As noted above, the button 294 is moveable, within the blind bore 288, between the depressed position and the raised position. When the button 294 is disposed in the depressed position, the button 294 is depressed downward along the central axis 286 of the post 282 so that the threaded rod 312 is disengaged from threaded engagement with the threaded portion 302 of the keyhole bore 298. With the threaded rod 312 and the threaded portion 302 of the keyhole bore 298 not disposed in threaded engagement, the threaded rod 312 is free to slide through the smooth bore portion 300 of the keyhole bore 298. When downward pressure to the button 294 is removed, the biasing device 316 biases the button 294 upward into the raised position, such that the threaded rod 312 engages the threaded portion 302 of the keyhole bore 298 in threaded engagement. As such, the biasing device 316 biases the threaded portion 302 of the keyhole bore 298 against the threaded rod 312, and further biases the threaded rod 312 against the through bore 296 in the post 282. With the threaded rod 312 disposed in threaded engagement with the threaded portion 302 of the keyhole bore 298, the threaded rod 312 must be rotated relative to the button 294 in order to move the threaded rod 312 along the longitudinal axis 224. Rotation of the threaded rod 312 in a first rotational direction advances a contact end 318 of the threaded rod 312 toward the first end 226 of the beam 222. The contact end 318 of the rod is disposed between the post 282 and the first end 226 of the beam 222. Rotation of the threaded rod 312 in a second rotational direction, opposite the first rotational direction, retracts the contact end 318 of the threaded rod 312 away from the first end 226 of the beam 222, axially along the longitudinal axis 224.

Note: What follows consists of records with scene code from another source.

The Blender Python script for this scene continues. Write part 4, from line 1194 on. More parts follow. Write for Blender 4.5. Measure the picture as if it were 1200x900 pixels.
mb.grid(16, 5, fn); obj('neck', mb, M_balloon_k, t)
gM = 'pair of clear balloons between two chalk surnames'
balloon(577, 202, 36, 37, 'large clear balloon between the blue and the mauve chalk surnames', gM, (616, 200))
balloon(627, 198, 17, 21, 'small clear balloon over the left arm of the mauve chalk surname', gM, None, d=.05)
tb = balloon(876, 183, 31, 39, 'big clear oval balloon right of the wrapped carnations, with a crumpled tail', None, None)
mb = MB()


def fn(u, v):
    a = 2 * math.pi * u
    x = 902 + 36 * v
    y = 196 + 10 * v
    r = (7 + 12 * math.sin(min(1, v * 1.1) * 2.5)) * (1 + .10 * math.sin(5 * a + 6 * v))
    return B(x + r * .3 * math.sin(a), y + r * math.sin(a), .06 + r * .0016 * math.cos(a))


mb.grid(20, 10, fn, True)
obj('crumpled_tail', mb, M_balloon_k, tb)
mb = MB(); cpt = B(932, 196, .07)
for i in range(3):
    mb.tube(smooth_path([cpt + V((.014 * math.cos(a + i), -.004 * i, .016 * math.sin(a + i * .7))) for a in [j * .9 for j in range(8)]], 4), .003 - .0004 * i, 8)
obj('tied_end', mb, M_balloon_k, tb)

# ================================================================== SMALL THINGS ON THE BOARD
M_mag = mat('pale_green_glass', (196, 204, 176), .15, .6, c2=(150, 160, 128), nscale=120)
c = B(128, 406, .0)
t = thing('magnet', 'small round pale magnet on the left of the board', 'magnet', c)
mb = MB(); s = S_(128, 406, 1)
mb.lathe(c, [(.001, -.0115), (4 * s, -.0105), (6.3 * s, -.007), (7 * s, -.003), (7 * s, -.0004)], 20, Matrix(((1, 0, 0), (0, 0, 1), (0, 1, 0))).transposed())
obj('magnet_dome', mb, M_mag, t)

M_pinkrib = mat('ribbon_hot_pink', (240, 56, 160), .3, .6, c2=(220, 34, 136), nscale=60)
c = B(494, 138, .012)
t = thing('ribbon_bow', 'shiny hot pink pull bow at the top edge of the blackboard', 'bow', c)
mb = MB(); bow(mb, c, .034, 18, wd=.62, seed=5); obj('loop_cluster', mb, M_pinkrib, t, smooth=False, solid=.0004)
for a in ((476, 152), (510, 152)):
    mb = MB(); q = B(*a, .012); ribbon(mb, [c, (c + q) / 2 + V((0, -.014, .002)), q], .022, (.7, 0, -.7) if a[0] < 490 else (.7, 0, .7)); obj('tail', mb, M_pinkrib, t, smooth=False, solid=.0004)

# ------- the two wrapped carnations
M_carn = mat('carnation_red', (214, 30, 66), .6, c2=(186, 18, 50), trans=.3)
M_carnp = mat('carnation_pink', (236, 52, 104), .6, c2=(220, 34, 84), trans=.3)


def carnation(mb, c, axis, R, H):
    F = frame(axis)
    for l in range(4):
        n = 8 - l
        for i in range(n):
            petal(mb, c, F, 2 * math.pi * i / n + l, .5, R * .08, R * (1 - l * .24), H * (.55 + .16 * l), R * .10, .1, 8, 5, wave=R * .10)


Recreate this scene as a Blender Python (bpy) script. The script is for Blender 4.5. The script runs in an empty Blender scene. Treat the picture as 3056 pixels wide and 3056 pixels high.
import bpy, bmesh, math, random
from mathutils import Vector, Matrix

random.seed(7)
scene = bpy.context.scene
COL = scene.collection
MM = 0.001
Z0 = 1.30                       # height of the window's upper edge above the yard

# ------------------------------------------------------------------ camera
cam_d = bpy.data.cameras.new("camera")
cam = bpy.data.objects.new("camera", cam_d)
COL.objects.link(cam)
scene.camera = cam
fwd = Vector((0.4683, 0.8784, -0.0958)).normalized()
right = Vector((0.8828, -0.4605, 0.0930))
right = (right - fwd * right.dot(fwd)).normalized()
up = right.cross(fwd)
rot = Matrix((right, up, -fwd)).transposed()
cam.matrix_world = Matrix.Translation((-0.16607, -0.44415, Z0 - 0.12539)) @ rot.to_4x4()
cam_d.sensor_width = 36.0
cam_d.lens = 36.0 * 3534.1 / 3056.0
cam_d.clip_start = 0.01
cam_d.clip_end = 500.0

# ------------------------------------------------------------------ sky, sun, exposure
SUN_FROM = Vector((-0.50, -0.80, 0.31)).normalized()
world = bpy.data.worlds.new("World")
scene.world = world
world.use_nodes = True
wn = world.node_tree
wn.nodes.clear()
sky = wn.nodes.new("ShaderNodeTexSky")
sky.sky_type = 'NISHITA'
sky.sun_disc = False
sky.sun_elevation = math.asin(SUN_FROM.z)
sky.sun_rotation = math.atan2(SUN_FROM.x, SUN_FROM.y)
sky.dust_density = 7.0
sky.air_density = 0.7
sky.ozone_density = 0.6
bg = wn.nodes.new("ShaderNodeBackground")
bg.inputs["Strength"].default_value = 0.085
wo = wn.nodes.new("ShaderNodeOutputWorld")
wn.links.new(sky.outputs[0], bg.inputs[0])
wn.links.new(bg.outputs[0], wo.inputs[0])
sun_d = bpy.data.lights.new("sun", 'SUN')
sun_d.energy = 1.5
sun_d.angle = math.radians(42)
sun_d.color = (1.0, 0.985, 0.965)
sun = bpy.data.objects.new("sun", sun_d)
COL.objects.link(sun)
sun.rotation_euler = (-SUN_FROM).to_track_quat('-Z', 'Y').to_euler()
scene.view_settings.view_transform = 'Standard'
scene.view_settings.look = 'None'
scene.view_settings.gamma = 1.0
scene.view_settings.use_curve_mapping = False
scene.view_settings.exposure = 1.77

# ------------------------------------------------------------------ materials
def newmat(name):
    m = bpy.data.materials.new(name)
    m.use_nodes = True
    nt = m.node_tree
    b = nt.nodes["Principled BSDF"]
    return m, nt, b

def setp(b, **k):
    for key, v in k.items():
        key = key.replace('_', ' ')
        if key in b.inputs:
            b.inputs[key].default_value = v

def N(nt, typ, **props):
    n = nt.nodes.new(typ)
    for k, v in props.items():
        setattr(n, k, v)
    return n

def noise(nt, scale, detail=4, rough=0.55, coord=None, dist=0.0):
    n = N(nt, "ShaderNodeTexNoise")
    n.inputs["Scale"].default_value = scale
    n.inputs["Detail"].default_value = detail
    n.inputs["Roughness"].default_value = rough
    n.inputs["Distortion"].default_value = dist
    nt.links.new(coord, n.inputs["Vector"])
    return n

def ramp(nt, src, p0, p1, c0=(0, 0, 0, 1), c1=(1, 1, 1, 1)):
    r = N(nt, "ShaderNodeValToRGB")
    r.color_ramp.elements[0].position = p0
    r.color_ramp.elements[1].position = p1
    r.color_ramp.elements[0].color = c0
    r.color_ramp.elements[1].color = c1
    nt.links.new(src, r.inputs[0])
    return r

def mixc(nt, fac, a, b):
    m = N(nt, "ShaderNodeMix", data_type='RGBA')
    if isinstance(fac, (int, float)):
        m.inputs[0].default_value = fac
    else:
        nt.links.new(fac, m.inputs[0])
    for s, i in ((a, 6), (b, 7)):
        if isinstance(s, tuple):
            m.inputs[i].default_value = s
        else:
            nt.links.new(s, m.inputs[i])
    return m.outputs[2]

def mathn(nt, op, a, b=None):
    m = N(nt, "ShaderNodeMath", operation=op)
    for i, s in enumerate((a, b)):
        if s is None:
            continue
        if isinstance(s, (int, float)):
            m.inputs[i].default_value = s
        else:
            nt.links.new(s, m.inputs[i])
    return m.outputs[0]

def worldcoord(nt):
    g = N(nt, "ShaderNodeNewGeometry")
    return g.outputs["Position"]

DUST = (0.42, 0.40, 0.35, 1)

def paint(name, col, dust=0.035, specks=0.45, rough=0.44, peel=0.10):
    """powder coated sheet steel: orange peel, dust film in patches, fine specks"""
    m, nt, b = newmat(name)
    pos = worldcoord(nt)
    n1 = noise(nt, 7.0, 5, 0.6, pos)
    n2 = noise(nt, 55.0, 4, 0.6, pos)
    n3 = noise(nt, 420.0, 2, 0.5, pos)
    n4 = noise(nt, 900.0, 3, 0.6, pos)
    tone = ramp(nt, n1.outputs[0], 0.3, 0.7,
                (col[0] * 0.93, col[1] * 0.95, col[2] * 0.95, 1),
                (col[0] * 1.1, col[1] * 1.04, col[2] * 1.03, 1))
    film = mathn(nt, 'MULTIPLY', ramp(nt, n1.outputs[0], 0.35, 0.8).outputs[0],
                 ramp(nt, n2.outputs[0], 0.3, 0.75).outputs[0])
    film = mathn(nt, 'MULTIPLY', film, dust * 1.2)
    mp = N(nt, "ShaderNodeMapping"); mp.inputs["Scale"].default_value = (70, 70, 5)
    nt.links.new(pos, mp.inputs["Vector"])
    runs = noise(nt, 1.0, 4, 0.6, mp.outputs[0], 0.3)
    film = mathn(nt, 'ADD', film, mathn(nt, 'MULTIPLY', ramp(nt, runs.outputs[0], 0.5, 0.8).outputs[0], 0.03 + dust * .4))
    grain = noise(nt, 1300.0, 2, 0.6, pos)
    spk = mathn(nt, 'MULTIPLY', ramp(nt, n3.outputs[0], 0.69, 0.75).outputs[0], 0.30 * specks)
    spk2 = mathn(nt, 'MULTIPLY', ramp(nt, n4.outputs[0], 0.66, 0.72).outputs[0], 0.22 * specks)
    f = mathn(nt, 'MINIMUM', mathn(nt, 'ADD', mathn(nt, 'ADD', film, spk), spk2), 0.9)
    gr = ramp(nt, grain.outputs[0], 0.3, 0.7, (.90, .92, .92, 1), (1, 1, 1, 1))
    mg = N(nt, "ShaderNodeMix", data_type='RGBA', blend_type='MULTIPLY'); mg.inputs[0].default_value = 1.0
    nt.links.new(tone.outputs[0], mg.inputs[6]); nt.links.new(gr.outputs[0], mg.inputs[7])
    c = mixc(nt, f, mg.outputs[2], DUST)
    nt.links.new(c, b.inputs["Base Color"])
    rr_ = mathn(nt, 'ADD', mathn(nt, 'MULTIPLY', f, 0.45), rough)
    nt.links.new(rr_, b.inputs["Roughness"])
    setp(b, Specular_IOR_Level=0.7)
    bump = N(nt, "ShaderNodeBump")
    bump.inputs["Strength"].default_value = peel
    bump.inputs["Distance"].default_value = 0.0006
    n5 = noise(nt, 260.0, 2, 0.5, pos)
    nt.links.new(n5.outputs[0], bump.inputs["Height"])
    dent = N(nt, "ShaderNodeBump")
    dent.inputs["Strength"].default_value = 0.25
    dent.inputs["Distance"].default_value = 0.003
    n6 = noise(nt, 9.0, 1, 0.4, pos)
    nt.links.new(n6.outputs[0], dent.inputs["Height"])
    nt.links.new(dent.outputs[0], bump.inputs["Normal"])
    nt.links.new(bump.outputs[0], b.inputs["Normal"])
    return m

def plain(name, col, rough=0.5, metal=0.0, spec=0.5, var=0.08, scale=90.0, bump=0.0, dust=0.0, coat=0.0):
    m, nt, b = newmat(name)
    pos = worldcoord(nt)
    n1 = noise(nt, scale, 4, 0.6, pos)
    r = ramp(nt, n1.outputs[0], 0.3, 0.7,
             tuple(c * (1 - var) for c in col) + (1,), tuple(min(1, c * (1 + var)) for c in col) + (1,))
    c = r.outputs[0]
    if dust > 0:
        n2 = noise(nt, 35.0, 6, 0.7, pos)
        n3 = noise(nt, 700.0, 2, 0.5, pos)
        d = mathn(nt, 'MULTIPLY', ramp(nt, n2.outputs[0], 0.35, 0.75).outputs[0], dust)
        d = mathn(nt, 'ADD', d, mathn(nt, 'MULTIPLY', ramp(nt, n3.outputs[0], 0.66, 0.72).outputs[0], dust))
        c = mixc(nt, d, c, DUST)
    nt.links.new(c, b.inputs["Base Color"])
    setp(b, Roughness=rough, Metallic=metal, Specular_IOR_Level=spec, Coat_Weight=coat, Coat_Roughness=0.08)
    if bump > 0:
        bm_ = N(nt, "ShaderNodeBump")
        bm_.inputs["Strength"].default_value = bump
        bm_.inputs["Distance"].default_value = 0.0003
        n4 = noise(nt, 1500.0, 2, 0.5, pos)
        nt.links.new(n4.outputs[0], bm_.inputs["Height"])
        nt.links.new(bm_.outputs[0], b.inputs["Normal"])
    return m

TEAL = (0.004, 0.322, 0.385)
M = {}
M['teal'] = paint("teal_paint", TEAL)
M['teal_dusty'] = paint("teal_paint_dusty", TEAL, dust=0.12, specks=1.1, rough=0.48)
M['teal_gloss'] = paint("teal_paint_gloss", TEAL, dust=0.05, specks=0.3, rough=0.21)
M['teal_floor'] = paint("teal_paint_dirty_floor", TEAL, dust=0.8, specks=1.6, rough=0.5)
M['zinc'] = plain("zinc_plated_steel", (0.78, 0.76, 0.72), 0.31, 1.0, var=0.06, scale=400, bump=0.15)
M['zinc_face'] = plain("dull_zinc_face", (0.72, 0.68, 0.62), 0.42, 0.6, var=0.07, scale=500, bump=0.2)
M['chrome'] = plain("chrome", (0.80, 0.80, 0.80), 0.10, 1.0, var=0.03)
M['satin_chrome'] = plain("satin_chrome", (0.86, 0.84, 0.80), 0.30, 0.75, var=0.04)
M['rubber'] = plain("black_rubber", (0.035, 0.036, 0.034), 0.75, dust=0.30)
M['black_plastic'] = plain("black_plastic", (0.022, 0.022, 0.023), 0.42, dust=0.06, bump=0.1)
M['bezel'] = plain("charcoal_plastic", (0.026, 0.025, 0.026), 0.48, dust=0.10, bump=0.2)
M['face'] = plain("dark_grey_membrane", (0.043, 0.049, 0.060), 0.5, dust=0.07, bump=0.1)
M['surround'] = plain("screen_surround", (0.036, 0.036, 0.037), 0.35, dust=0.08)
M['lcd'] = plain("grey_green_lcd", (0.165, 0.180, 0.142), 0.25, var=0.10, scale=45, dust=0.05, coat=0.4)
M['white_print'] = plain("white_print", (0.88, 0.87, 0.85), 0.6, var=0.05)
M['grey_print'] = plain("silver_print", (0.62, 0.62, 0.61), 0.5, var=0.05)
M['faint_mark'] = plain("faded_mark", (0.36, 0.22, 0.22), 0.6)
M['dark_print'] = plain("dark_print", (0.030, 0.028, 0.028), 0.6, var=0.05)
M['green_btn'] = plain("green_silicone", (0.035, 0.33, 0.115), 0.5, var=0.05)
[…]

Referring to Figure 18, a fourth embodiment of the spring compressor is generally shown at 320. As described above, the beam 222 of the spring compressor 320 includes the connected first plate 330 and the second plate 332. The post 282 of the compressor 280 includes a center plate 334 disposed between the first plate 330 and the second plate 332. At least one fastener 336 passes through the first plate 330 and the center plate 334, and into threaded engagement with the second plate 332, to connect the first plate 330 and the second plate 332 together, and clamp the compressor 280 therebetween. The compressor 280 is otherwise configured as described above.

As noted above, the first wall 236 defines the first slot 338, and the second wall 238 may defines the second slot 340. The first slot 338 and the second slot 340 re disposed opposite each other across the longitudinal axis 224. The first slot 338 and the second slot 340 form the pair of opposing clamp surfaces 254, 256, against which the accessory rail 232 engages in interlocking engagement. The first slot 338 and the second slot 340 form a dovetail shaped mortise configuration, which is complimentary to a dovetailed shaped tenon configuration used by most common accessory rails 232.